Sourcing agent vs trading company: how to choose, and where Wisewood fits

Marco Legnini
Co-founder & CEO of Wit
If you have spent any time researching B2B sourcing partners, you have hit the same vocabulary problem every importer eventually hits. Half the search results call themselves sourcing agents. The other half call themselves trading companies. Some use both terms interchangeably. The actual business models are very different, the pricing structures are very different, and the question of which one is right for your project depends on factors most introductory guides skip. This is the buyer's framework we wish someone had handed us before we started Wisewood.
What a trading company actually is
A trading company is a merchant. They buy products from factories and resell them to you. They own the inventory, they hold the supplier relationship, and the price you pay includes a markup that is not separately disclosed. The factory is their supplier. You are their customer. Whatever they paid the factory is their business; whatever you pay is the public price.
This model has real advantages. Trading companies aggregate demand across many buyers, which gives them leverage at the factory and lets them stock inventory you can buy without committing to a factory MOQ. They handle the entire transaction, so you do not have to think about supplier qualification or production management. Their pricing is simple: this is the unit cost, take it or leave it.

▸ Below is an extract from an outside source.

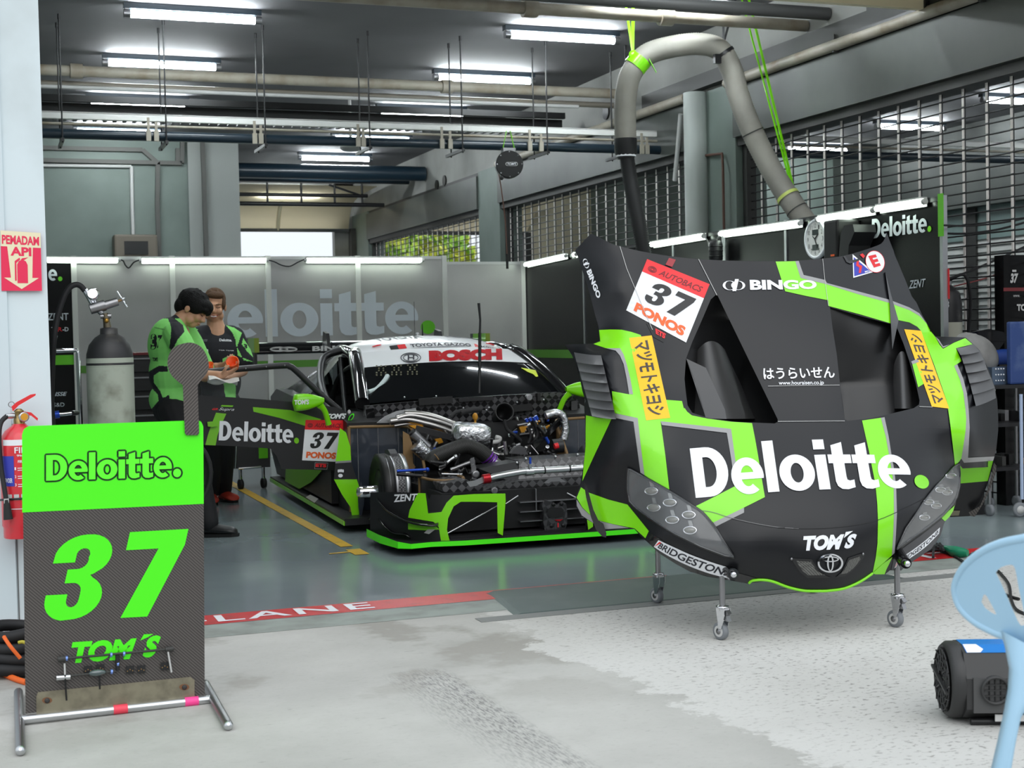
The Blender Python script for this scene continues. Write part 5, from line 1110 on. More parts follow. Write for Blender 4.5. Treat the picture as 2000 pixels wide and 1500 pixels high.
# --- wheel stations and arch liners
def corner(sg):
    hub = MB(); c = K(sg*.76, .9, .285); d = LU*sg
    hub.lathe([(.06, -.1), (.06, .05), (.040, .06), (.040, .17), (.038, .195), (.025, .212), (.001, .215)], c, d, CHR, 20)
    hub.lathe([(.14, .05), (.14, .065), (.05, .075)], c, d, DBLK, 28); o = hub.build('wheel_hub', car)
    b = MB(); b.lathe([(.15, -.10), (.245, -.10), (.245, -.068), (.15, -.068)], c, d, ALU, 44); b.lathe([(.238, -.02), (.240, .0), (.15, .0)], c, d, STEEL, 44); b.lathe([(.236, -.07), (.236, -.02)], c, d, check_mat('vent_check', (40, 40, 42), (120, 120, 122), 90, .5), 44)
    b.lathe([(.15, .0), (.245, .0), (.25, .012), (.25, .07), (.21, .085), (.15, .06)], c, d, DBLK, 44); b.lathe([(.246, .02), (.251, .035)], c, d, STEEL, 44); b.build('brake_disc', o)
    b = MB(); b.prism([(-.03, .17), (.10, .19), (.12, .26), (.02, .275), (-.05, .25)], lambda v, z, h: c+LV*v+Vector((0, 0, z))-d*(.06-h), .05, STEEL); b.box(c+Vector((-.04, -.16, .12)), c+Vector((.03, -.10, .15)), ALU); b.build('brake_caliper', o)
    b = MB(); b.tube([c-d*.06, c-d*.18], [.17, .06], GBLK, 20); b.build('brake_duct', o)
    b = MB(); b.bar(c+Vector((0, -.05, -.05)), c+d*.12+Vector((0, -.02, -.2)), .03, .05, BLK); b.box(c+d*.10+Vector((-.02, -.06, -.26)), c+d*.10+Vector((.03, .0, -.12)), BLK); b.build('upright', o)
corner(-1); corner(1)
for sg in (-1, 1):
    pl = [(-.95, 1.22), (-.80, 1.26), (-.62, 1.24), (-.545, 1.18), (-.52, 1.05), (-.515, .85)]
    b = MB(); S_ = spline([(u, v, 0) for u, v in pl], 6); N_ = len(S_)
    def zt(i): a = i/(N_-1); return .70-.02*a-(.0 if a < .6 else ((a-.6)/.4)**2*.28)
    top = [K(-sg*-1*p.x if sg < 0 else -p.x, p.y, zt(i)) for i, p in enumerate(S_)]; bot = [K((p.x if sg < 0 else -p.x), p.y, .12) for p in S_]; top = [K((p.x if sg < 0 else -p.x), p.y, zt(i)) for i, p in enumerate(S_)]
    b.add(top+bot, [(i, i+1, N_+i+1, N_+i) for i in range(N_-1)], LINE, True); b.add([p+LV*.012 for p in top+bot], [(i, N_+i, N_+i+1, i+1) for i in range(N_-1)], KEV, True)
    for w_ in (3, 8, 13, 18, 22): b.tube([top[w_]-LV*.002-LU*.0, bot[w_]-LV*.002], .002, GRY, 4)
    o = b.build('arch_liner', car)
    b = MB(); b.tube(top, .011, KEV, 6); b.tube([top[0], bot[0]], .012, KEV, 6); b.build('liner_edge', o)
    b = MB(); q = [(-.63, .55), (-.615, .35), (-.56, .25), (-.47, .24), (-.40, .32), (-.385, .5), (-.42, .7)]; S2 = spline([(u, v, 0) for u, v in q], 5); t2 = [K((p.x if sg < 0 else -p.x), p.y, .40) for p in S2]; b2 = [p-Vector((0, 0, .3)) for p in t2]; n2 = len(S2)
    b.add(t2+b2, [(i, i+1, n2+i+1, n2+i) for i in range(n2-1)], BLK, True); b.add([p+LV*.01 for p in t2+b2], [(i, n2+i, n2+i+1, i+1) for i in range(n2-1)], KEV, True); b.tube(t2, .010, KEV, 6); b.tube([t2[0], b2[0]], .011, KEV, 6); b.build('brake_duct_wall', car)
    b = MB(); u = sg*.98   # wing stub behind the wheel
    f2 = (lambda x, y, h: E(x, y, 1.19-h)) if sg < 0 else (lambda x, y, h: (lambda p: K(-(p-CO).dot(LU), (p-CO).dot(LV), p.z))(E(x, y, 1.19-h)))
    b.prism([(664, 836), (676, 845), (684, 872), (686, 903), (697, 936), (706, 966), (704, 1018), (690, 1019), (684, 990), (668, 966), (652, 936), (655, 905), (660, 870)], f2, .012, GREEN)
    b.prism([(655, 905), (686, 903), (697, 936), (652, 936)], lambda x, y, h: f2(x, y, .012+h), .003, BLK); b.prism([(655, 901), (686, 899), (686, 903), (655, 905)], lambda x, y, h: f2(x, y, .012+h), .003, GRY)
    b.prism(sm([(705, 940), (712, 970), (708, 1000), (704, 1018), (700, 990), (699, 965)], 2), lambda x, y, h: f2(x, y, .0+h*.2), .25, LINE)
    for dx, hh in ((0, 6), (3, 8), (6, 8), (9, 6)): b.prism(disc2d(661+dx*1.0, 921-hh*.2, 1.6, 3.2, 10), lambda x, y, h: f2(x, y, .016+h), .002, WHT)
    b.prism(disc2d(665, 929, 4.5, 3.6, 14), lambda x, y, h: f2(x, y, .016+h), .002, WHT)
    b.build('wing_stub', car)
    b = MB(); b.prism([(1.37, .10), (1.37, .72), (1.75, .78), (1.75, .10)], lambda v, z, h: K(sg*(.93-h), v, z), .3, DBLK); b.build('sill_box', car)
    b = MB(); P = [K(sg*1.03, 1.5, .1), K(sg*.94, 1.42, .1), K(sg*.94, 1.42, .34), K(sg*.9, 2.6, .34), K(sg*1.03, 2.9, .12), K(sg*1.03, 3.6, .2), K(sg*.95, 3.4, .4)]
    b.add([K(sg*1.0, 2.0, .34), K(sg*1.0, 3.6, .36), K(sg*1.02, 3.6, .12), K(sg*1.02, 2.9, .12), K(sg*1.01, 2.4, .22)], [(0, 1, 2, 3, 4)], mat('sill_green', (96, 160, 20), .4)); b.build('sill_graphic', car)
b = MB()   # small sponsor tape on the sill
b.add(EP([(597, 971), (606, 966), (622, 974), (614, 982)], 1.9), [(0, 1, 2, 3)], LGRY); b.build('sill_sticker', car)
# --- bulkhead, scuttle
b = MB(); plate(b, [(714, 793), (800, 785), (900, 777), (1000, 771), (1090, 766), (1124, 770), (1132, 790), (1134, 822), (1040, 818), (940, 822), (840, 826), (722, 838), (712, 816)], 1.62, CARB2, .05, -.25); b.build('scuttle_panel', car)
for pl, m in (([(818, 779), (884, 774), (885, 787), (819, 792)], DBLK), ([(896, 779), (964, 775), (965, 781), (897, 785)], BLK), ([(996, 793), (1038, 788), (1041, 801), (998, 805)], DBLK), ([(1050, 768), (1056, 767), (1056, 782), (1050, 783)], DBLK), ([(714, 800), (730, 797), (732, 816), (716, 818)], GBLK), ([(1116, 784), (1128, 782), (1128, 800), (1116, 802)], GBLK)):
    b = MB(); P = EP(pl, 1.5); b.add(P+[p+LV*.03 for p in P], [(0, 1, 2, 3), (0, 1, 5, 4), (1, 2, 6, 5), (2, 3, 7, 6), (3, 0, 4, 7)], m); b.build('scuttle_slot', car)
b = MB(); c = E(1030, 776, 1.5); b.lathe([(.02, 0), (.026, .02), (.026, .05), (.018, .05)], c, -LV, STEEL, 16); b.lathe([(.018, .045), (.001, .047)], c, -LV, DBLK, 14); b.build('front_camera', car)
b = MB()
for x, y in ((852, 774), (790, 776), (978, 800), (950, 801), (1062, 781), (905, 797), (905, 806), (955, 796), (1010, 786), (750, 802)): b.ell(E(x, y, 1.48), .008, ALU, n=8, k=4)
b.build('scuttle_bolt', car)
b = MB(); plate(b, [(787, 842), (799, 849), (805, 866), (807, 905), (812, 912), (800, 926), (788, 926)], .98, KEV, .01); b.build('liner_return', car)
# --- engine bay
eng = MB(); eng.prism([(780, 850), (830, 838), (900, 830), (1000, 822), (1090, 830), (1105, 860), (1060, 900), (960, 905), (880, 900), (810, 880)], lambda x, y, h: E(x, y, 1.35-h), .2, mat('engine_dark', (22, 22, 23), .5)); engine = eng.build('engine', car)
def sub(name, fn):
    b = MB(); fn(b); return b.build(name, engine)
for pts, r in (([(775, 818), (800, 812), (835, 818), (870, 828), (900, 840)], .026), ([(762, 823), (795, 820), (830, 827), (862, 836), (892, 848)], .026), ([(790, 808), (820, 809), (850, 815), (885, 828), (905, 838)], .022), ([(770, 832), (800, 828), (830, 833), (855, 840)], .010)):
    sub('exhaust_header', lambda b: b.tube(spline(EP(pts, 1.15), 8), r, HEAT, 12))
sub('heat_shield', lambda b: plate(b, [(736, 826), (752, 813), (775, 803), (812, 797), (814, 804), (795, 812), (775, 826)], 1.25, ALU, .01))
def plenum(b):
    def fn(u, v):
        a = u*2*PI; x = -1+2*v; rr = max(0, 1-abs(x)**5)**.4; c = E(921, 849, .95)
        k = .085*(abs(math.cos(a))**3+abs(math.sin(a))**3)**(-1/3)*rr*(1+.03*math.sin(9*a+7*x))
        return c + (LU*.99+Vector((0, 0, -.12)))*(x*.145) + LV*(k*math.cos(a)) + Vector((0, 0, k*math.sin(a)*.98))
    b.grid(fn, 30, 14, FOIL)
sub('foil_plenum', plenum)
sub('intake_hose', lambda b: b.tube(spline(EP([(842, 905), (850, 893), (872, 883), (900, 873), (915, 872), (935, 880), (950, 891), (957, 897)], .62), 6), .05, check_mat('hose_weave', (20, 20, 18), (36, 36, 34), 120, .6), 18))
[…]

It also has real disadvantages. You do not see what the factory actually charged. The markup is the markup, and it can quietly absorb inefficiencies that should have benefited you. The supplier relationship is theirs, not yours — if you outgrow the trading company or the relationship sours, you cannot take the factory with you, because you never had the relationship in the first place. And on custom or bespoke products, the trading company sits between you and the factory at every spec discussion, which slows things down and introduces translation losses.
What a sourcing agent actually is
A sourcing agent is your representative. They do not buy and resell — they find factories, negotiate on your behalf, manage production, and run quality control, charging you a service fee for the work. The factory invoices you directly (or invoices the agent who passes the invoice through to you transparently). You see the factory price. You see the agent fee. The supplier relationship is yours.
This model has its own advantages and disadvantages. Pricing is transparent: you know what the factory charges and what the agent charges, separately. The factory relationship is yours, so as you scale you have leverage and continuity. On custom work, you are working with the factory through an interpreter, not through a reseller — spec discussions are cleaner.
The disadvantages tend to come in the gaps. Most sourcing agents quote services à la carte: the sourcing fee is one line item, the QC inspections are another line item, the freight forwarder is a third invoice, customs clearance is a fourth, and you end up coordinating across multiple invoices and multiple time zones. Some agents will hand off pieces of the work to third parties without telling you, which is fine until something goes wrong and accountability splinters.
The decision framework
Choose a trading company if
- You want a stock product without negotiating MOQs.
- You are doing low-volume buys where the markup is small in absolute terms.
- You do not need bespoke specifications and the public price is acceptable.
- You will not scale into a long-term factory relationship — this is a transactional purchase.
Choose a sourcing agent if
- You are running custom or bespoke production with your own specs.
- You want full visibility into factory pricing and the ability to renegotiate as volume scales.
- You expect to work with the same factory across multiple orders or seasons.
- You are willing to coordinate across multiple invoices and providers in exchange for transparency.
Where Wisewood sits
We built Wisewood as neither model in its pure form. The supplier relationship is yours — that part is the sourcing agent model. But the pricing is one all-inclusive quote, not a stack of à la carte line items — that part borrows the simplicity of the trading company model without the hidden markup. You see one price. We absorb the customs, the freight, the QC, the certifications, the project management, the last-mile delivery. You pay us once. We handle every step.
The reason we built it this way is that the buyer experience of either model in its pure form has a sharp edge that B2B importers keep complaining about. Trading companies hide the markup, which erodes trust over time. Sourcing agents fragment the invoice, which costs the buyer hours of coordination and exposes them to gaps when something fails. We took the supplier ownership and transparency of the agent model, paired it with the pricing simplicity of the trading model, and added an AI platform that compresses the time from brief to first sample.
“Buyers do not want to choose between transparent pricing and a single accountable contact. They want both.”— Marco Legnini, Co-founder & CEO of Wit
What this means in practice
When you work with us, you receive one quote that bundles everything. We tell you the origin we recommend, why we recommend it, and what trade-offs we are making. The factory is sourced from our network of 2,000+ verified suppliers, and the relationship — once volume justifies it — can be transitioned to direct contact between you and the factory at any point. You are not locked in. We are an operating partner, not a gatekeeper.
If you are evaluating sourcing partners and trying to decide between agent and trading models, the question is less which model is correct and more which buyer experience matches what you actually need. If you want full transparency, supplier ownership, and a single accountable team that handles everything end-to-end with one quote — that is the path we built. If you want pure stock product at the lowest possible markup or pure custom work with maximum à la carte control, there are providers who specialise in those cases.